CARBONATE STABILITY IN THE EARTHS MANTLE - A VIBRATIONAL SPECTROSCOPIC STUDY OF ARAGONITE AND DOLOMITE AT HIGH-PRESSURES AND TEMPERATURES

The Raman spectra of aragonite and dolomite have been measured to pressures of 23 and 28 GPa, respectively, and the infrared spectra of aragonite measured to 40 GPa. Results have also been obtained probing the spectra of aragonite at high pressures following laser-heating to temperatures in excess of 2000 K, and of compressed dolomite during external heating to 800 K. Our spectral range, between 100 and 1400 cm-1, encompasses vibrations characteristic of both stretching and bending motions of the carbonate group, as well as lower frequency bands associated with lattice vibrations. The pressure shifts of the aragonite bands vary from -0.3 cm-1/GPa for the carbonate out-of-plane bend to 3.4 cm-1/GPa for a lattice mode, while those of dolomite lie between 1.1 cm-1/GPa (in-plane carbonate bend) and 4.4 cm-1/GPa (lattice mode).

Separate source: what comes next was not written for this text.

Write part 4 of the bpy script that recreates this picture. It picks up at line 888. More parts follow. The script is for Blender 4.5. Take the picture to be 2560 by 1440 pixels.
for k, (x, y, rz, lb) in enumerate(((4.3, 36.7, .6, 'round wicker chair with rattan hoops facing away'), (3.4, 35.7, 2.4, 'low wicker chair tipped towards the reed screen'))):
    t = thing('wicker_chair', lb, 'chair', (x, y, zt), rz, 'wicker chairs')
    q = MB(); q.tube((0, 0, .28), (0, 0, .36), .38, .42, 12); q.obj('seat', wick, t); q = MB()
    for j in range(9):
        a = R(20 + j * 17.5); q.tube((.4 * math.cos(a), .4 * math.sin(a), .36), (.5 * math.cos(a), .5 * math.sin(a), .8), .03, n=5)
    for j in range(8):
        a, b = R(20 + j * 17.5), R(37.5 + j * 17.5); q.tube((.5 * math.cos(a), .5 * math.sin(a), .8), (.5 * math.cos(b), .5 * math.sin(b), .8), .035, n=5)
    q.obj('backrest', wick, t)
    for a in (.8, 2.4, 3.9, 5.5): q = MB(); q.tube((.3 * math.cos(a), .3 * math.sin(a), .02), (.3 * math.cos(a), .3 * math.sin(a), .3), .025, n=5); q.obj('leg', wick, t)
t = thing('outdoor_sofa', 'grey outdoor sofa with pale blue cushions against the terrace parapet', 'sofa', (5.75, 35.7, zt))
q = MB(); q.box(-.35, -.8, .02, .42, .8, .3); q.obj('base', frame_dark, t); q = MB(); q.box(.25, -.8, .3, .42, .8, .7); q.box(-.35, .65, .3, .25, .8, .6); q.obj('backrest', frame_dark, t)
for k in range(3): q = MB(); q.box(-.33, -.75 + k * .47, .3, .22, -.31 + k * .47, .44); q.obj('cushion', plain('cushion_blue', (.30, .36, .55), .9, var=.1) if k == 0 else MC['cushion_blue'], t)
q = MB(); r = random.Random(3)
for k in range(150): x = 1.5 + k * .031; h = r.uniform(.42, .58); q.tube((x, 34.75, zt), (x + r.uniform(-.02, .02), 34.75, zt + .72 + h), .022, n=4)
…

Bands associated with vibrations of the carbonate ions have systematically smaller Gruneisen parameters than those associated with cation displacements, and we infer from the mode shifts of these low frequency vibrations that the bulk of the compression of these crystals is produced by the deformation and compaction of the metal ion environment. Indeed, the carbonate group remains stable and relatively undistorted throughout this pressure range, as manifested by the amount of splitting of the carbonate asymmetric stretching vibration (approximately 90 cm-1) at the highest pressures of these measurements (41 GPa). Neither aragonite nor dolomite are observed to undergo phase transitions over the pressure and temperature range of this study, documenting that these phases are notably stable under compression. Thus, carbon is likely to remain stably bound, possibly within carbonate phases, over a pressure range spanning those present in the upper mantle and shallow lower mantle.